BRICS

China Merchants Port to buy Brazil’s second largest container port for US$920 million

The deal is China Merchants Port’s second major investment in three months

PUBLISHED : Monday, 04 September, 2017, 11:04am
UPDATED : Monday, 04 September, 2017, 11:16pm

Transportation conglomerate China Merchants Port Holdings is buying a 90 per cent stake in TCP Participações S.A, the operator of Brazil’s second largest container terminal, for 2.89 billion Brazilian reals (US$920 million).

TCP and its subsidiaries operate the port of Paranaguá in southern Brazil, around 300 kilometres from Sao Paulo.

China Merchants Port operates ports in mainland China and Hong Kong, as well as around the world in locations including Sri Lanka, Djibouti and the United States. The new deal is part of its expansion into Latin America.

China Merchants Port’s parent company is the conglomerate China Merchants Group.

“TCP is not only CM Port’s cornerstone to enter Brazil, but also the future hub of the rising commodity and goods trade flow between Brazil and China,” CM Port managing director Bai Jingtao said in a statement.

The deal was announced during Brazil’s president, Michel Temer’s, visit to China for the BRICS summit in Xiamen.

Corrine Png, chief executive of Crucial Perspective, a transport industry research firm, said that from a short term perspective China Merchants Port’s acquisition was not cost-effective.

“This is a pricey acquisition considering that TCP was loss-making in 2016 and the implied valuations based on its 2016 net asset value and 2015 profits also look expensive.”

In 2016, TCP made a loss of 7,954 rials.

Png said that the deal looked more attractive from a longer term perspective.

“Latin America accounts for 13 per cent of global container shipping trade volume and TCP is the second largest container terminal in Brazil. Good port assets are also rarely put up for sale,” Png said.

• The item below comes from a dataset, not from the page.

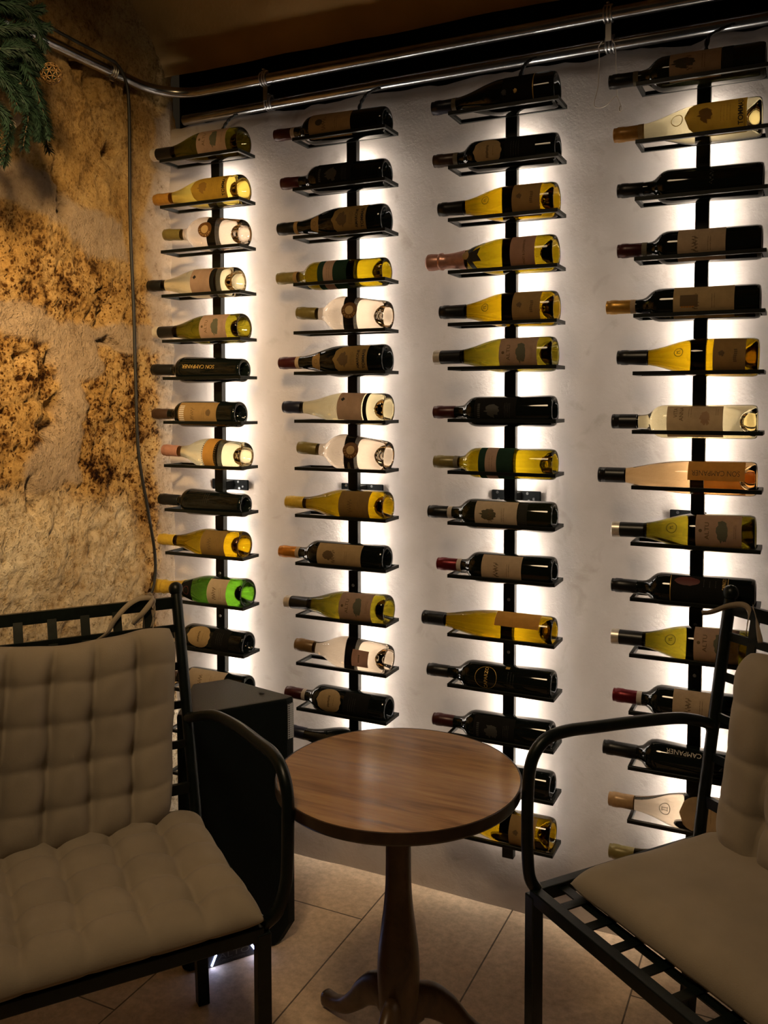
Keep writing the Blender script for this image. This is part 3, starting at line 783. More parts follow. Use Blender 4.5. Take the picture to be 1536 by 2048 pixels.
l = cream_label(b, 'ch', .327, .046, .110, 'cream', 11, 60, 5); nl = lab_(b, 'ch', .327, .170, .213, 75, 0, 'shield', 'dark', 0., 'neck_label'); ring('ch', .327, .012, .192, 5, .0012, M_REDPRINT, nl); strokes('ch', .327, [(-.008+.004*i, 0, .0028, .006) for i in range(4)], .245, 12, M_INK, b)
b = B(1, 12, 'bo', .125, .302, .006, 'blk', 'blk', 'dark bottle with oval cream shoulder label'); oval_label(b, 'bo', .302, .108, .186, 22, 3)
b = B(1, 13, 'bo', .124, .299, .0, 'blk', 'dwn', 'dark bottle half hidden by speaker, broad cream label'); cream_label(b, 'bo', .299, .065, .190, 'cream', 13, 60, 20)
# ---- rack 2
b = B(2, 1, 'bo', .124, .329, .006, 'blk', 'drd', 'dark bottle with beige label and round crest', band='white'); l = cream_label(b, 'bo', .329, .088, .208, 'tan', 2, 60, 6, tr=.05); blot('bo', .329, .0085, .0105, .178, 12, simple('crest_print', (.07, .06, .025), .7), l, seed=1, rough=.1)
b = B(2, 2, 'bo', .123, .308, .005, 'blk', 'drd', 'black bottle with faint dark printed label'); printed_dark(b, 'bo', .308, 3)
b = B(2, 3, 'bu', .121, .317, .002, 'blk', 'blk', 'dark bottle with arched tan label and neck shield', band='brown'); amarone(b, 'bu', .317)
b = B(2, 4, 'bo', .121, .321, .001, 'mus', 'olv', 'yellow green bottle with dark green banded label', band='brown')
def green_band(b, L, k=0.):
    patch('label', 'bo', L, .098+k, .182+k, 85, 0, 'rect', paper('paper_dgreen_5', PAP['dgreen'], .05), b)
    l = patch('label_strip', 'bo', L, .137+k, .165+k, 85, 0, 'rect', paper('paper_pink_20', PAP['pink'], .2), b, off=.0008); strokes('bo', L, script_lines(7, 2, .03, .006), .154+k, 4, M_TANPRINT, l)
green_band(b, .321, .0)
b = B(2, 5, 'mi', .125, .265, .020, 'ros', 'olv', 'stubby clear rose bottle with round brown medallion', cap_len=.058); medal(b, 'mi', .265, .090, 12)
b = B(2, 6, 'bu', .123, .318, -.002, 'blk', 'drd', 'dark bottle with arched tan label and neck shield', band='beige'); amarone(b, 'bu', .318)
b = B(2, 7, 'bu', .125, .309, .006, 'pal', 'dbl', 'pale straw bottle with pinkish label and black stripe', cap_len=.054); diamond_label(b, 'bu', .309, .044, .128, 18)
b = B(2, 8, 'mi', .125, .265, .018, 'ros', 'olv', 'stubby clear rose bottle with round brown medallion', cap_len=.058); medal(b, 'mi', .265, .088, 14)
b = B(2, 9, 'bu', .124, .302, -.001, 'yel', 'yel', 'golden bottle with tan label and yellow capsule'); cream_label(b, 'bu', .302, .038, .124, 'dtan', 9, 64, 4, tr=.3)
b = B(2, 10, 'bo', .121, .321, -.001, 'blk', 'org', 'dark bottle with tan label and orange capsule', band='beige'); l = cream_label(b, 'bo', .321, .060, .188, 'tan', 6, 60, 6, tr=.05); blot('bo', .321, .012, .015, .155, 10, M_TANPRINT, l, seed=8, rough=.5)
b = B(2, 11, 'bu', .1252, .307, -.006, 'olv', 'blk', 'olive green bottle with pale landscape label, silver cap', cap_style='silver_tip', cap_len=.074); altu(b, 'bu', .307, .034, .126, 18)
b = B(2, 12, 'rb', .1252, .277, .010, 'ros', 'brn', 'clear rose bottle with square tan label'); l = lab_(b, 'rb', .277, .042, .088, 30, 6, 'rect', 'rose', .4); strokes('rb', .277, [(-.008+.004*i, 0, .0028, .004) for i in range(5)], .068, 6, M_TANPRINT, l)
b = B(2, 13, 'bo', .1252, .309, .004, 'blk', 'drd', 'dark bottle with oval cream shoulder label', band='white'); oval_label(b, 'bo', .309, .124, .196, 14, 5)
b = B(2, 14, 'bu', .1252, .305, .014, 'blk', 'dbl', 'black bottle partly hidden behind the round tabletop')
# ---- rack 3
b = B(3, 1, 'bu', .122, .307, -.001, 'blk', 'dbl', 'black bottle with dark label edged in gold', band='grey'); l = lab_(b, 'bu', .307, .045, .120, 62, 10, 'rect', 'dark', 0.); strokes('bu', .307, [(0, 0, .08, .0022)], .047, 10, M_GOLDPRINT, l); blot('bu', .307, .005, .004, .088, -4, M_GOLDPRINT, l, seed=5, rough=.9); blot('bu', .307, .006, .006, .115, -4, M_FAINT, l, seed=7, rough=.9)
b = B(3, 2, 'bo', .125, .306, .006, 'blk', 'dwn', 'dark bottle with oval cream shoulder label', band='grey'); oval_label(b, 'bo', .306, .124, .194, 2, 6)
def vina(b, L, phc=4, t0=.030, t1=.096):
    l = lab_(b, 'bu', L, t0, t1, 66, phc, 'rect', 'brown', .12); strokes('bu', L, [(-.012+.004*i, .001*math.sin(i), .0026, .0065) for i in range(7)], t0+.02, phc, M_TANPRINT, l); blot('bu', L, .0055, .006, t1-.017, phc+6, M_TANPRINT, l, seed=3, rough=.9)
b = B(3, 3, 'bu', .123, .291, .004, 'yel', 'blk', 'golden bottle with brown label and shoulder emblem', cap_len=.066); vina(b, .291); emblem(b, 'bu', .291, .163, 10)
b = B(3, 4, 'ch', .122, .320, -.002, 'mus', 'rse', 'sparkling wine bottle with pink foil and black ribbon', cap_style='champagne', cap_len=.102)
l = lab_(b, 'ch', .320, .040, .098, 64, 4, 'rect', 'rose', .1); lettering('ch', .320, 'MOËT & CHANDON', .0062, .066, 4, M_TANPRINT, l, squash=.9)
lettering('ch', .320, 'MOËT', .010, .246, 8, simple('dark_rose_print', (.12, .04, .03), .5), b, along=True)
blot('ch', .320, .009, .009, .213, 14, simple('gold_seal', (.40, .26, .10), .45, .3), b, name='seal', rough=.05, off=.0022)
bm = bmesh.new()
for sgn in (-1, 1):
    pts = [wrap_pts('ch', .320, [(sgn*(.002+.036*k/6), -.004-.033*k/6*(1 if sgn > 0 else .75))], .205, 8, .0016)[0] for k in range(7)]
    pts2 = [wrap_pts('ch', .320, [(sgn*(.002+.034*k/6)-.001*sgn, .010-.020*k/6)], .205, 8, .0014)[0] for k in range(7)]
    A = [bm.verts.new(p) for p in pts]; C = [bm.verts.new(p) for p in pts2]
    for k in range(6): bm.faces.new((A[k], A[k+1], C[k+1], C[k]))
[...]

The port of Paranaguá has an annual capacity of 1.5 million TEU, which is set to rise to 2.4 million TEU a year on completion of its expansion plan expected to be finished in 2019.

In comparison, the port of Hong Kong has a capacity of over 20 million TEU.

TEU refers to twenty foot equivalent unit, the standard measure of a port’s capacity, and is equivalent to a standard shipping container.

Chinese outbound investment has slowed this year under tighter restrictions from both the National Development and Reform Commission, and the State Association of Foreign Exchange.

However, last month the State Council issued new rules laying out which industry sectors were being encouraged, restricted and banned when it comes to overseas investment.

Overseas real estate and soccer clubs in crosshairs as China ramps up investment clampdown

Logistics was named as a sector that was encouraged.

“Exporting China’s infrastructural capacity is in line with the official strategy and Chinese companies, especially SOEs (state owned enterprises), have been making significant investments in ports, roads and logistics companies,” said Vivian Lam, partner at Paul Hastings.

So far this year, there have been nine outbound acquisitions by Chinese companies in the logistics sector, with a combined value of US$39.2 billion, according to Mergermarket data.

China Merchants Port has been among them, and said in July it would invest US$1.12 billion to develop, manage and operate Sri Lanka’s Hambantota port.

Png said she expected China Merchants Port to make more acquisitions in future.

“Although this is a substantial acquisition, China Merchants Port Holdings can afford it, as it is well-capitalised. Even after funding for this TCP acquisition, China Merchants Port Holdings can easily shell out another HK$15 billion to fund future acquisitions.”